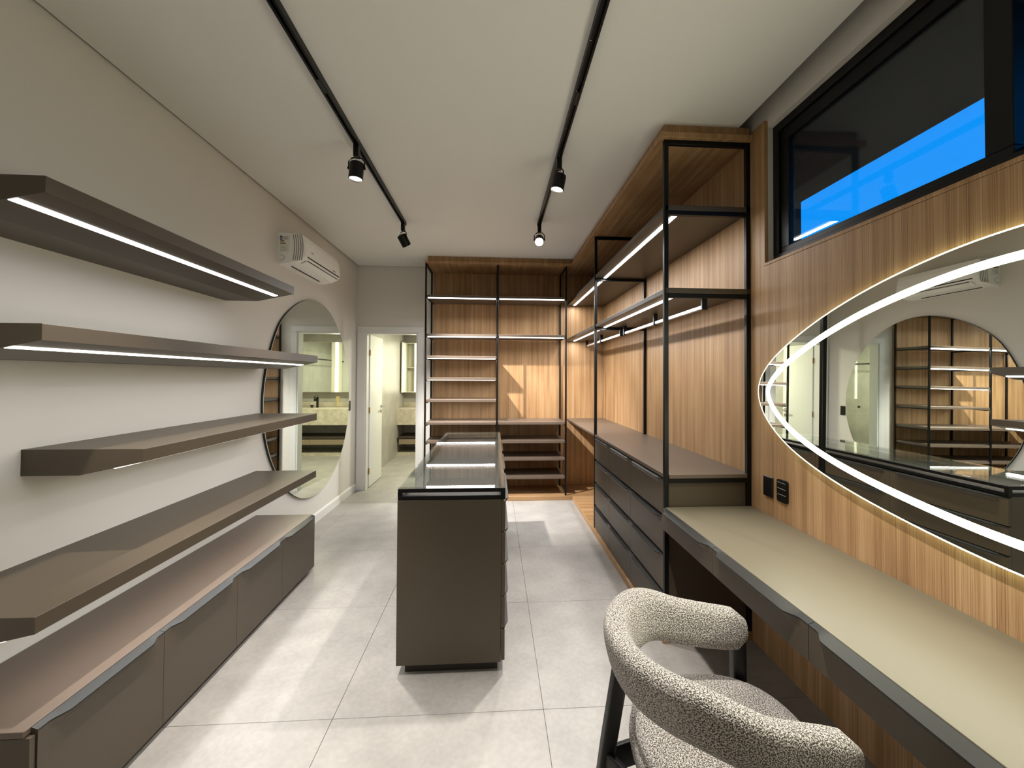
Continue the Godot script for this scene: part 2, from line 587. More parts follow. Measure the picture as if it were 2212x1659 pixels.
# ------------------------------------------------------------------ the room
func room() -> void:
	# floor: slab with grout, every tile a piece of its own
	var fl := struct("floor", bx(V(-1.95, -0.15, -9.0), V(1.75, -0.006, ZR + 0.15)), M.grout, "pale beige porcelain floor of large square tiles", "floor")
	var g := 0.0009
	for i in 4:
		var x0 := -1.593 + 0.909 * (i - 0)
		if i == 0: x0 = -1.593
		for j in 13:
			var z1 := 1.716 - 0.909 * j + 0.0
			var z0 := z1 - 0.909
			var a := maxf(x0 + g, XL)
			var b := minf(x0 + 0.909 - g, XP)
			var c := maxf(z0 + g, BZ)
			var d := minf(z1 - g, ZR)
			if i == 0: part("tile", bx(V(-1.80, -0.008, c), V(-1.593 - g, 0, d), 0.0008), M.porcelain, fl)
			if b - a < 0.01 or d - c < 0.01: continue
			part("tile", bx(V(a, -0.008, c), V(b, 0, d), 0.0008), M.porcelain, fl)
	# ceiling: board with a shadow gap at the walls, slab above
	var ce := struct("ceiling", bx(V(XL + 0.020, YC, ZB + 0.012), V(1.39, YC + 0.025, ZR)), M.ceiling_paint, "plain off-white plaster ceiling with a narrow shadow gap", "ceiling")
	part("slab", bx(V(-1.95, YT, ZBB), V(1.75, YT + 0.15, ZR + 0.15)), M.ceiling_paint, ce)
	struct("wall_left", bx(V(XL - 0.15, 0, ZB), V(XL, YT, ZR + 0.15)), M.wall_paint, "warm white plaster wall behind the floating shelves", "wall")
	struct("wall_rear", bx(V(XL, 0, ZR), V(XP + 0.15, YT, ZR + 0.15)), M.wall_paint, "warm white plaster wall behind the camera", "wall")
	var wb := bx(V(XL - 0.15, 0, ZBB), V(-1.669, YT, ZB))
	wb.box(V(-1.004, 0, ZBB), V(XP + 0.15, YT, ZB))
	wb.box(V(-1.669, 2.038, ZBB), V(-1.004, YT, ZB))
	struct("wall_back", wb, M.wall_paint, "warm white plaster wall pierced by the bathroom doorway", "wall")
	# right wall with the window opening
	var wr := bx(V(XP, 0, ZB), V(XP + 0.13, YT, -2.2226))
	wr.box(V(XP, 0, -2.2226), V(XP + 0.13, 2.088, ZR))
	wr.box(V(XP, 2.829, -2.2226), V(XP + 0.13, YT, ZR))
	wr.box(V(XP, 2.088, 0.06), V(XP + 0.13, 2.829, ZR))
	var wright := struct("wall_right", wr, M.wall_paint, "plaster wall clad in vertical-grained oak veneer panels under the window", "wall")
	var zs := [-5.655, -4.06, -3.2, -2.352]
	for i in 3: part("wood_panel", bx(V(XR, 0, zs[i] + 0.0008), V(XP, 2.87, zs[i + 1] - 0.0008)), M.wood, wright)
	part("wood_panel", bx(V(XR, 0, -2.3512), V(XP, 2.868, -2.2226)), M.wood, wright)
	var zp := [-2.2226, -1.474, -0.555, 0.364, 1.283]
	for i in 4: part("wood_panel", bx(V(XR, 0, zp[i] + 0.0008), V(XP, 2.074, zp[i + 1] - 0.0008)), M.wood, wright)
	part("sill_strip", bx(V(XR - 0.001, 2.076, -2.251), V(XP + 0.03, 2.091, 0.06), 0.001), M.wood, wright)
	# wood lining of the back wall behind the bookcase
	part("wood_panel", bx(V(-0.80, 0, ZB), V(0.03, 2.85, -5.66)), M.wood, get_node("wall_back"))
	part("wood_panel", bx(V(0.0316, 0, ZB), V(0.87, 2.85, -5.66)), M.wood, get_node("wall_back"))
	part("wood_panel", bx(V(0.8716, 0, ZB), V(XR, 2.85, -5.66)), M.wood, get_node("wall_back"))
	# baseboard
	var bb := Shape.new()
	bb.prism(PackedVector2Array([Vector2(XL, 0), Vector2(XL + 0.016, 0), Vector2(XL + 0.016, 0.075), Vector2(XL + 0.011, 0.086), Vector2(XL, 0.092)]),
		func(p: Vector2, d: float) -> Vector3: return V(p.x, p.y, d), ZB, -3.395)
	struct("baseboard_left", bb, M.white_lacquer, "white skirting board along the foot of the left wall", "skirting")
	# door: casing, lining, leaf, hinges, handle
	var dr := Node3D.new()
	dr.name = "door_1"
	add_child(dr)
	dr.position = V(-1.669, 0, ZB)
	tag(dr, "white bathroom door standing open in its white casing", "door", "", "structure")
	for side in [[-1.772, -1.669], [-1.004, -0.926]]:
		part("casing", bx(V(side[0], 0, ZB), V(side[1], 2.038, ZB + 0.016), 0.003), M.white_lacquer, dr)
	part("casing", bx(V(-1.772, 2.038, ZB), V(-0.926, 2.114, ZB + 0.016), 0.003), M.white_lacquer, dr)
	part("lining", bx(V(-1.669, 0, ZBB - 0.004), V(-1.652, 2.021, ZB + 0.004)), M.white_lacquer, dr)
	part("lining", bx(V(-1.021, 0, ZBB - 0.004), V(-1.004, 2.021, ZB + 0.004)), M.white_lacquer, dr)
	part("lining", bx(V(-1.669, 2.021, ZBB - 0.004), V(-1.004, 2.038, ZB + 0.004)), M.white_lacquer, dr)
	var leaf := part("leaf", bx(V(-1.676, 0.008, -6.43), V(-1.640, 2.018, -5.808), 0.002), M.white_lacquer, dr)
	for y in [0.22, 1.02, 1.78]:
		part("hinge", bx(V(-1.672, y - 0.04, -5.809), V(-1.645, y + 0.04, -5.8055), 0.001).box(V(-1.643, y - 0.04, -5.81), V(-1.633, y + 0.04, -5.80), 0.003), M.brass, leaf)
	var hd := Shape.new().lathe([[0.0, 0.008], [0.024, 0.008], [0.026, 0.005], [0.026, 0.0]], V(-1.640, 1.04, -6.37), V(1, 0, 0), 16)
	hd.tube([V(-1.640, 1.04, -6.37), V(-1.600, 1.04, -6.37), V(-1.592, 1.04, -6.362), V(-1.590, 1.04, -6.25)], 0.008, 10)
	part("door_handle", hd, M.chrome, leaf)
	part("keyhole_plate", Shape.new().lathe([[0.0, 0.008], [0.022, 0.008], [0.024, 0.0]], V(-1.640, 0.965, -6.37), V(1, 0, 0), 16), M.chrome, leaf)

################

What you are asked to do: Copy out all the data without changing anything, and drop the pictures.

Completed task:
Continue the Godot script for this scene: part 2, from line 587. More parts follow. Measure the picture as if it were 2212x1659 pixels.
# ------------------------------------------------------------------ the room
func room() -> void:
	# floor: slab with grout, every tile a piece of its own
	var fl := struct("floor", bx(V(-1.95, -0.15, -9.0), V(1.75, -0.006, ZR + 0.15)), M.grout, "pale beige porcelain floor of large square tiles", "floor")
	var g := 0.0009
	for i in 4:
		var x0 := -1.593 + 0.909 * (i - 0)
		if i == 0: x0 = -1.593
		for j in 13:
			var z1 := 1.716 - 0.909 * j + 0.0
			var z0 := z1 - 0.909
			var a := maxf(x0 + g, XL)
			var b := minf(x0 + 0.909 - g, XP)
			var c := maxf(z0 + g, BZ)
			var d := minf(z1 - g, ZR)
			if i == 0: part("tile", bx(V(-1.80, -0.008, c), V(-1.593 - g, 0, d), 0.0008), M.porcelain, fl)
			if b - a < 0.01 or d - c < 0.01: continue
			part("tile", bx(V(a, -0.008, c), V(b, 0, d), 0.0008), M.porcelain, fl)
	# ceiling: board with a shadow gap at the walls, slab above
	var ce := struct("ceiling", bx(V(XL + 0.020, YC, ZB + 0.012), V(1.39, YC + 0.025, ZR)), M.ceiling_paint, "plain off-white plaster ceiling with a narrow shadow gap", "ceiling")
	part("slab", bx(V(-1.95, YT, ZBB), V(1.75, YT + 0.15, ZR + 0.15)), M.ceiling_paint, ce)
	struct("wall_left", bx(V(XL - 0.15, 0, ZB), V(XL, YT, ZR + 0.15)), M.wall_paint, "warm white plaster wall behind the floating shelves", "wall")
	struct("wall_rear", bx(V(XL, 0, ZR), V(XP + 0.15, YT, ZR + 0.15)), M.wall_paint, "warm white plaster wall behind the camera", "wall")
	var wb := bx(V(XL - 0.15, 0, ZBB), V(-1.669, YT, ZB))
	wb.box(V(-1.004, 0, ZBB), V(XP + 0.15, YT, ZB))
	wb.box(V(-1.669, 2.038, ZBB), V(-1.004, YT, ZB))
	struct("wall_back", wb, M.wall_paint, "warm white plaster wall pierced by the bathroom doorway", "wall")
	# right wall with the window opening
	var wr := bx(V(XP, 0, ZB), V(XP + 0.13, YT, -2.2226))
	wr.box(V(XP, 0, -2.2226), V(XP + 0.13, 2.088, ZR))
	wr.box(V(XP, 2.829, -2.2226), V(XP + 0.13, YT, ZR))
	wr.box(V(XP, 2.088, 0.06), V(XP + 0.13, 2.829, ZR))
	var wright := struct("wall_right", wr, M.wall_paint, "plaster wall clad in vertical-grained oak veneer panels under the window", "wall")
	var zs := [-5.655, -4.06, -3.2, -2.352]
	for i in 3: part("wood_panel", bx(V(XR, 0, zs[i] + 0.0008), V(XP, 2.87, zs[i + 1] - 0.0008)), M.wood, wright)
	part("wood_panel", bx(V(XR, 0, -2.3512), V(XP, 2.868, -2.2226)), M.wood, wright)
	var zp := [-2.2226, -1.474, -0.555, 0.364, 1.283]
	for i in 4: part("wood_panel", bx(V(XR, 0, zp[i] + 0.0008), V(XP, 2.074, zp[i + 1] - 0.0008)), M.wood, wright)
	part("sill_strip", bx(V(XR - 0.001, 2.076, -2.251), V(XP + 0.03, 2.091, 0.06), 0.001), M.wood, wright)
	# wood lining of the back wall behind the bookcase
	part("wood_panel", bx(V(-0.80, 0, ZB), V(0.03, 2.85, -5.66)), M.wood, get_node("wall_back"))
	part("wood_panel", bx(V(0.0316, 0, ZB), V(0.87, 2.85, -5.66)), M.wood, get_node("wall_back"))
	part("wood_panel", bx(V(0.8716, 0, ZB), V(XR, 2.85, -5.66)), M.wood, get_node("wall_back"))
	# baseboard
	var bb := Shape.new()
	bb.prism(PackedVector2Array([Vector2(XL, 0), Vector2(XL + 0.016, 0), Vector2(XL + 0.016, 0.075), Vector2(XL + 0.011, 0.086), Vector2(XL, 0.092)]),
		func(p: Vector2, d: float) -> Vector3: return V(p.x, p.y, d), ZB, -3.395)
	struct("baseboard_left", bb, M.white_lacquer, "white skirting board along the foot of the left wall", "skirting")
	# door: casing, lining, leaf, hinges, handle
	var dr := Node3D.new()
	dr.name = "door_1"
	add_child(dr)
	dr.position = V(-1.669, 0, ZB)
	tag(dr, "white bathroom door standing open in its white casing", "door", "", "structure")
	for side in [[-1.772, -1.669], [-1.004, -0.926]]:
		part("casing", bx(V(side[0], 0, ZB), V(side[1], 2.038, ZB + 0.016), 0.003), M.white_lacquer, dr)
	part("casing", bx(V(-1.772, 2.038, ZB), V(-0.926, 2.114, ZB + 0.016), 0.003), M.white_lacquer, dr)
	part("lining", bx(V(-1.669, 0, ZBB - 0.004), V(-1.652, 2.021, ZB + 0.004)), M.white_lacquer, dr)
	part("lining", bx(V(-1.021, 0, ZBB - 0.004), V(-1.004, 2.021, ZB + 0.004)), M.white_lacquer, dr)
	part("lining", bx(V(-1.669, 2.021, ZBB - 0.004), V(-1.004, 2.038, ZB + 0.004)), M.white_lacquer, dr)
	var leaf := part("leaf", bx(V(-1.676, 0.008, -6.43), V(-1.640, 2.018, -5.808), 0.002), M.white_lacquer, dr)
	for y in [0.22, 1.02, 1.78]:
		part("hinge", bx(V(-1.672, y - 0.04, -5.809), V(-1.645, y + 0.04, -5.8055), 0.001).box(V(-1.643, y - 0.04, -5.81), V(-1.633, y + 0.04, -5.80), 0.003), M.brass, leaf)
	var hd := Shape.new().lathe([[0.0, 0.008], [0.024, 0.008], [0.026, 0.005], [0.026, 0.0]], V(-1.640, 1.04, -6.37), V(1, 0, 0), 16)
	hd.tube([V(-1.640, 1.04, -6.37), V(-1.600, 1.04, -6.37), V(-1.592, 1.04, -6.362), V(-1.590, 1.04, -6.25)], 0.008, 10)
	part("door_handle", hd, M.chrome, leaf)
	part("keyhole_plate", Shape.new().lathe([[0.0, 0.008], [0.022, 0.008], [0.024, 0.0]], V(-1.640, 0.965, -6.37), V(1, 0, 0), 16), M.chrome, leaf)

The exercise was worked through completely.